Misty

It’s come to this. Sen. Hillary Rodham Clinton, the tough! tested! experienced! battle-heartened! inside-the-Beltway politico ready to be President of the United States had a little … moment today, in front of God, the press and the citizens of New Hampshire. Speculation has already started as to what kind of pivot point in the 2008 campaign it was: the first sign of Hillary revealing a needed human vulnerability in her machine-like drive to the Democratic nomination — or the first evidence of desperation in her so-far fruitless bid to derail the ascendant rival campaign of Barack Obama.

It happened in the hours before the first actual primary in the 2008 campaign, and just days after Clinton was soundly thumped in the Iowa caucuses.

Clinton was making a twelfth-hour appeal for support as she spoke on the eve of the state's primary, with a plurality of the polls showing her trailing Obama by almost double digits. It was part of the same appeal that, earlier in the day, had her campaign’s leadership calling her big-money donors, asking for, well, more big money (calls no doubt fueled by talk in some media outlets that, astonishingly, the Clinton campaign faced the prospect of running out of money before the expected delegate cornucopia of Super Tuesday in February).

Clinton's eyes welled up and her voice broke repeatedly while talking about her campaign with voters at the Cafe Espresso in Portsmouth, N.H. One sympathetic soul asked how she kept going in the relentless, front-loaded campaign. "It's not easy. It's not easy," she said.

"And I couldn't do it if I just didn't, you know, passionately believe it was the right thing to do," she said, voice cracking. "I just don't want to see us fall backward as a nation. ... "I mean, this is very personal for me. Not just political. I see what's happening. We have to reverse it."

The moment subsided fairly quickly, in under a minute, and there was no actual waterworks from the former first lady’s eyes. But Clinton was clearly near some brief personal precipice.

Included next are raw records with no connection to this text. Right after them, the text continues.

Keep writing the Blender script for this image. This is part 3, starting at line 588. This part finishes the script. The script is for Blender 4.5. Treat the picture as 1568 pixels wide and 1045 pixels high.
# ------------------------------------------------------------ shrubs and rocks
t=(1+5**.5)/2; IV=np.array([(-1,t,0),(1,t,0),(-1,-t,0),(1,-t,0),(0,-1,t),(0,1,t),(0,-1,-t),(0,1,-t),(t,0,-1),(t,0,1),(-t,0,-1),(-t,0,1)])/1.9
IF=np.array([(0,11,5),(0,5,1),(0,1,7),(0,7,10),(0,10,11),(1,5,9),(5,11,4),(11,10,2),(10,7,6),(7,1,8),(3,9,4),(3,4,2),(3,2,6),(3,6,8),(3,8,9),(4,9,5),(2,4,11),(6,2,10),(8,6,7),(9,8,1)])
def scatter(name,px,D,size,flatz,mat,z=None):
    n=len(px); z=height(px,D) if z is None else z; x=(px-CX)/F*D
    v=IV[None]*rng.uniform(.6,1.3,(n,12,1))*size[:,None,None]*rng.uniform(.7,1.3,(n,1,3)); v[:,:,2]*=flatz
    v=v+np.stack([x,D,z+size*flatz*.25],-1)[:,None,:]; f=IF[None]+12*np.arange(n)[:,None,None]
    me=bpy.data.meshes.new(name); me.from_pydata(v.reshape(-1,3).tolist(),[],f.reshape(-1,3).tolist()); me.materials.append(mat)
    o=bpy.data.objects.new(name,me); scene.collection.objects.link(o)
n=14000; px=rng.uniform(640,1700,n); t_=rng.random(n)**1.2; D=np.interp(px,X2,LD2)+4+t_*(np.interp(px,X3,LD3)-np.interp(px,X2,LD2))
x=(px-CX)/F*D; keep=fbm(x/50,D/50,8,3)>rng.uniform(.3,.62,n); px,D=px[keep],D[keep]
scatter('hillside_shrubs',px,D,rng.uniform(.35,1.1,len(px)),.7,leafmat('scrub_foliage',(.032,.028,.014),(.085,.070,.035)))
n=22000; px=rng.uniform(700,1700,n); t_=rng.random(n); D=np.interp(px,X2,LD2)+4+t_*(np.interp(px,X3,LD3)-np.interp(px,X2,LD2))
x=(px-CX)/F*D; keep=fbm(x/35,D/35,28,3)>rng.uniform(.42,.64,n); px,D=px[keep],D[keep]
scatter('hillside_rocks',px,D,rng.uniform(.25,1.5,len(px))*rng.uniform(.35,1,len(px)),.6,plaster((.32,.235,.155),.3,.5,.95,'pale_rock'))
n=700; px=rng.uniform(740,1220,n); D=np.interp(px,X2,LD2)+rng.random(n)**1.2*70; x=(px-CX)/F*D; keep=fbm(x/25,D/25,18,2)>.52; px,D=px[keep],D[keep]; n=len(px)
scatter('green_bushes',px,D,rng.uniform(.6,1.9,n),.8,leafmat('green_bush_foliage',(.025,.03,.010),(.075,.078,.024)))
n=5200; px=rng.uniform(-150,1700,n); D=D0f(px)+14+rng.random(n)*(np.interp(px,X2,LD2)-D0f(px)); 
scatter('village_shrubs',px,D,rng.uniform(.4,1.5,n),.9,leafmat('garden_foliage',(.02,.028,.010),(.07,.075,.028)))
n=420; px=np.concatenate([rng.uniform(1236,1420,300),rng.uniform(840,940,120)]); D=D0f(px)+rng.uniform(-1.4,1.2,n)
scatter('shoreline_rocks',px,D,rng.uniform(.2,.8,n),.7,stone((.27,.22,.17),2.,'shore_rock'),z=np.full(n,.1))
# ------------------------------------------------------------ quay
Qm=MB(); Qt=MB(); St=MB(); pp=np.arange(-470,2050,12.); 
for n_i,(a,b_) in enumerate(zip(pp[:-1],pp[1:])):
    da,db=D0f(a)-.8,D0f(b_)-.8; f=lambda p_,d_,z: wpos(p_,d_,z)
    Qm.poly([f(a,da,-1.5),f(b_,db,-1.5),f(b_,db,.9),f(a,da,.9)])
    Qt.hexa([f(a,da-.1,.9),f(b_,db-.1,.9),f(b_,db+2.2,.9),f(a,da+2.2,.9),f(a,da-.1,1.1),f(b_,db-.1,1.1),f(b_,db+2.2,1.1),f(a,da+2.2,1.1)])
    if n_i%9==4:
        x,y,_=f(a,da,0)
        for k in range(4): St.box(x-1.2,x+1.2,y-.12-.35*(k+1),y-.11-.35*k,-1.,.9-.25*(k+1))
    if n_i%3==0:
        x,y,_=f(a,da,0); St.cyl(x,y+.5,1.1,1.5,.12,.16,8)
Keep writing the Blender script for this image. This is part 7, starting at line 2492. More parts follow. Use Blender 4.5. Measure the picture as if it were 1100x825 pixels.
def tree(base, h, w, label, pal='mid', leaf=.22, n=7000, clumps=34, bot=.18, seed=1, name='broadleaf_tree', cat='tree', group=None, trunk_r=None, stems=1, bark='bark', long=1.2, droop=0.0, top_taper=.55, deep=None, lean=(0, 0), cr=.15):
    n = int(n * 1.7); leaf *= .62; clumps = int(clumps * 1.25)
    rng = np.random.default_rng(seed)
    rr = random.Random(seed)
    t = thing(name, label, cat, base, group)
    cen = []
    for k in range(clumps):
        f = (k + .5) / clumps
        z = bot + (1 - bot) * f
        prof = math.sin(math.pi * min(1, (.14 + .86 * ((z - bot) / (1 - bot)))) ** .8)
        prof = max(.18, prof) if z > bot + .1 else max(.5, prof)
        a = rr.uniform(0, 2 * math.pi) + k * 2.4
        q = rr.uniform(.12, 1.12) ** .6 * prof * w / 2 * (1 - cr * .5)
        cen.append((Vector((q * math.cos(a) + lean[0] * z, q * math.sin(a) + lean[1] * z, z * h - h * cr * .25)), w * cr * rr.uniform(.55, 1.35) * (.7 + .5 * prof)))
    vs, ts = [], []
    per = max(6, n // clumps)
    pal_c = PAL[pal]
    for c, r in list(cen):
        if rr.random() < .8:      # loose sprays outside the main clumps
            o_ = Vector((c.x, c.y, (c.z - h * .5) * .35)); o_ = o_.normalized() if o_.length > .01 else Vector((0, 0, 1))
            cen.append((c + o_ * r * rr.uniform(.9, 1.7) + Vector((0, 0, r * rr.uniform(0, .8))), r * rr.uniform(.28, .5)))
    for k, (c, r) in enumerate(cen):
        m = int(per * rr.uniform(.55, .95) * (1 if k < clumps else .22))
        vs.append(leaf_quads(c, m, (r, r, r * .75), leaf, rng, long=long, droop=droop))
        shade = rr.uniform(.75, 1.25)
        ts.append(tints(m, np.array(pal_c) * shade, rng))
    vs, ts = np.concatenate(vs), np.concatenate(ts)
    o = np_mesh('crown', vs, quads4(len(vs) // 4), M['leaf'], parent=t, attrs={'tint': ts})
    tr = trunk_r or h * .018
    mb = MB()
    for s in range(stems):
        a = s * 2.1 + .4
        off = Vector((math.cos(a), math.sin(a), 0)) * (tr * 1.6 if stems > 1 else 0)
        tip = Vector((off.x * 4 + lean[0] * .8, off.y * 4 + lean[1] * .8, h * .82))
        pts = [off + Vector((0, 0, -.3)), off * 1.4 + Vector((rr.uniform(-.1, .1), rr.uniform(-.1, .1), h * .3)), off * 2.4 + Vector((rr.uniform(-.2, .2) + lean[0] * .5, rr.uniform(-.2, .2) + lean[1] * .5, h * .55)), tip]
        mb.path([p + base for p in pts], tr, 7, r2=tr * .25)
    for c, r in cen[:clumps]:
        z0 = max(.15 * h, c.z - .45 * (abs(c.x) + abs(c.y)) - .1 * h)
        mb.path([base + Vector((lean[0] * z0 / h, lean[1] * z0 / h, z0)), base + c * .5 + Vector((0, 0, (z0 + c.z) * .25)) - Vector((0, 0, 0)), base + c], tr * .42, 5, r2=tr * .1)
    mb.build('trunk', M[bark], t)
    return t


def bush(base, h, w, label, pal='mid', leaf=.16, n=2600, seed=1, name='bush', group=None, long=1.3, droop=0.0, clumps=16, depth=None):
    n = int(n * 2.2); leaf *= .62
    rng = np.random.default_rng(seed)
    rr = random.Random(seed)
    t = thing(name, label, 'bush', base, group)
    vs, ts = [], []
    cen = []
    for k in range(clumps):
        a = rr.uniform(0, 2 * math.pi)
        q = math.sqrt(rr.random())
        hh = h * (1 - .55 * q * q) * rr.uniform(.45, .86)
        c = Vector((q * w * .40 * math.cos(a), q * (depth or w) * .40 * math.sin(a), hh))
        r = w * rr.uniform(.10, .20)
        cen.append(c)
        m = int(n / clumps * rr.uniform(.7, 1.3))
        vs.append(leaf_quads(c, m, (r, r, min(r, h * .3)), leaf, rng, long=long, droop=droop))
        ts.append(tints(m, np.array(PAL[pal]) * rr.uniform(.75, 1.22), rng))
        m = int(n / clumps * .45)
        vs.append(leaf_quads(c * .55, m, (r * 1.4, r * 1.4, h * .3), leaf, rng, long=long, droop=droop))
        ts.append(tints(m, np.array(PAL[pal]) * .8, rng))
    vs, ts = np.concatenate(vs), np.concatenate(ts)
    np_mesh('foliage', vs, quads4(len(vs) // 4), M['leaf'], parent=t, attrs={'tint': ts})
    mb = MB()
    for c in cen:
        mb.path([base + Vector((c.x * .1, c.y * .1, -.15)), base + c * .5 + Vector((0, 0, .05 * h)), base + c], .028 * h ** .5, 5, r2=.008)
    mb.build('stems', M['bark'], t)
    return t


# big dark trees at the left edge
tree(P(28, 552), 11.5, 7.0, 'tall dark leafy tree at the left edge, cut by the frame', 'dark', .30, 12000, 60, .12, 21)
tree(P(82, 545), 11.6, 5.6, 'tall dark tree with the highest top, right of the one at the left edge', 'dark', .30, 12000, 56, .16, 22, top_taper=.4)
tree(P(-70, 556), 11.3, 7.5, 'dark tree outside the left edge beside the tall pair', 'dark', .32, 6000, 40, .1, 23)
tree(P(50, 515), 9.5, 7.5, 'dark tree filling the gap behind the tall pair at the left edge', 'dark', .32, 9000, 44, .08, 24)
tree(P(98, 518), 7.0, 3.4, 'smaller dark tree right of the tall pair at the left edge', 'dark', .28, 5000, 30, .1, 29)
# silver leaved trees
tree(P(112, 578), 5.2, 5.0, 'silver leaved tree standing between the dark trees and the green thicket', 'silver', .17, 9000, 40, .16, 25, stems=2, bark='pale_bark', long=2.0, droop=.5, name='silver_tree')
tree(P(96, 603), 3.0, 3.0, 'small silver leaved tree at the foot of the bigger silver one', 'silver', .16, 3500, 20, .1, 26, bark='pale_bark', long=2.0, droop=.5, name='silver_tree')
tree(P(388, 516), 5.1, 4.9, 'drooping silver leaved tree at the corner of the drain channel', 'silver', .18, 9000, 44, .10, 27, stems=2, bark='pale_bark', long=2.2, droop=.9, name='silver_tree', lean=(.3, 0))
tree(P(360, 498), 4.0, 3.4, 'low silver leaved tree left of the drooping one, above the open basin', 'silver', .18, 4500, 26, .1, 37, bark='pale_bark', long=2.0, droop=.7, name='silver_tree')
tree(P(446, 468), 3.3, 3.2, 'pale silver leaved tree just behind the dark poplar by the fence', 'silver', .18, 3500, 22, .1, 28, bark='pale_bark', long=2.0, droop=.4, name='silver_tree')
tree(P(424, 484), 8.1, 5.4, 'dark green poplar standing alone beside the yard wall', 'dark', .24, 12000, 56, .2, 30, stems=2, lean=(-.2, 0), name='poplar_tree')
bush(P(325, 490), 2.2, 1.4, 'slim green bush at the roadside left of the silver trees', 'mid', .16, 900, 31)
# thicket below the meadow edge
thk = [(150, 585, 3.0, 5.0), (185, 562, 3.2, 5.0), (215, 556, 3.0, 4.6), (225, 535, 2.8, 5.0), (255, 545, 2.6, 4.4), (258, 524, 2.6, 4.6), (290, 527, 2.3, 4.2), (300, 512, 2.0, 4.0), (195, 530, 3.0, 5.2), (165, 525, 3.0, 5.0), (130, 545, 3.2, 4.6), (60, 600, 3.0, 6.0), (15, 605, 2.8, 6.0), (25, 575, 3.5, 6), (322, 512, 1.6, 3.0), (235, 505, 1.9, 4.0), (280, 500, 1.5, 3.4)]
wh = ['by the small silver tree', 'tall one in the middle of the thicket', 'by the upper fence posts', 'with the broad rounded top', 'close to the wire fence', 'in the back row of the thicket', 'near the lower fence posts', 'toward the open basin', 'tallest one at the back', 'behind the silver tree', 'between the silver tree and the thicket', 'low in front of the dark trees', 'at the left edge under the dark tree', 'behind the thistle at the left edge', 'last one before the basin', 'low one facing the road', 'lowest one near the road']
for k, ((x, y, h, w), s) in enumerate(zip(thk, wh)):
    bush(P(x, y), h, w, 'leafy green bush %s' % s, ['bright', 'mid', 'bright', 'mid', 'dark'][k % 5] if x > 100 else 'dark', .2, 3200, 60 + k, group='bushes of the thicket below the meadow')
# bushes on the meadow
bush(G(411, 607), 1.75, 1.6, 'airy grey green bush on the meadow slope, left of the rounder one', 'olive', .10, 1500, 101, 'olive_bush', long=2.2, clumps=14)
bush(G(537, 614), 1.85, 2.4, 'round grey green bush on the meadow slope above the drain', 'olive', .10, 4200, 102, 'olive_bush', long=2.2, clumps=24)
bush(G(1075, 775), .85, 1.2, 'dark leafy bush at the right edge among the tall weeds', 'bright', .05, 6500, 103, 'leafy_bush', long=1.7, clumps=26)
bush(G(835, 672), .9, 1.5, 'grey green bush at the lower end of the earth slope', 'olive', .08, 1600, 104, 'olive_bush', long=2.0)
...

ABC News got the video … then Fox ... and the Information Age being what it is, that was that.



The Huffington Post screamed the news on its home page in a splash of verbiage and video that made you wonder how HuffPost would handle the Second Coming. And not surprisingly, the site’s bloggers weighed in, indicating some of the different ways voters could look at this spin-proof, misty moment.

Abdiel: Clinton had a mother moment -- and I actually found it refreshing. Up until now, I saw Clinton as a person methodically practicing an academic exercise. Now I'm more inclined to believe that she really DOES care -- that's something new. Didn't see that one coming.

Misterbone: Weird. Did we ever see this emotion even in the darkest days of the Lewinsky scandal? I have no issue with a touch of emotion, especially from a woman, but puh-lease, this is not genuine Hillary at all. She would NEVER let her guard down before the cameras...unless it was premeditated.

Rockyroad: Hillary had better watch out . . . she's becoming a joke. Just as adopting a Southern accent when addressing Southern audiences is cringe-worthy and patronizing, so is manufacturing crocodile tears to engender the empathy of women. As a strong, effective professional woman raised in the South, I find her tactics disingenuous, hypocritical, slimy and just plain offensive. She fails to demonstrate the qualities of leader.

No question about where John Edwards stands. The former senator from North Carolina, and Clinton’s other serious nomination rival, wasn’t buying it. "I think what we need in a commander-in-chief is strength and resolve, and presidential campaigns are tough business, but being president of the United States is also tough business,” he told the Wall Street Journal at a press gaggle in Laconia, N.H.

The Clinton campaign has been having major concerns about Obama since the Iowa debacle. Mike Allen and Ben Smith, of the Politico, noted how a planned negative campaign had been scuttled in the wake of fears of something they couldn’t control:

“The senator’s aides concluded that negative advertising would not work in the compressed time frame between Iowa and New Hampshire, adding to their worries about their ability to change a media and political environment that is embracing Obama as a historic figure. The campaign also worries that fallout from an all-out attack on Obama could harm Clinton’s plans to turn the Democratic race into a grueling marathon."

This is what’s facing Hillary Clinton right now: coming up with a campaign strategy that addresses the chance of someone else’s inevitability, dealing with a juggernaut that she's not a part of. She said early in the campaign that she’d never even considered the idea that she wouldn’t be nominated. Never crossed her mind.

Hillary Clinton may yet prevail. The delegate-rich event of Super Tuesday, Feb. 5, could be expected to boost her delegate count handsomely. And for however well Obama is doing now, some kind of deflation can probably be forecast for his campaign — maybe if no other reason than to cultivate a sense of drama in a campaign robbed of much of that by a ruthlessly abbreviated schedule.

The polling places in New Hampshire open shortly, and the first real quadrennial canvass of the national mood will get under way. Whether Clinton wins or loses, she’ll leave the state smarter by one truth, of both life and politics:

The only inevitable thing is disappointment.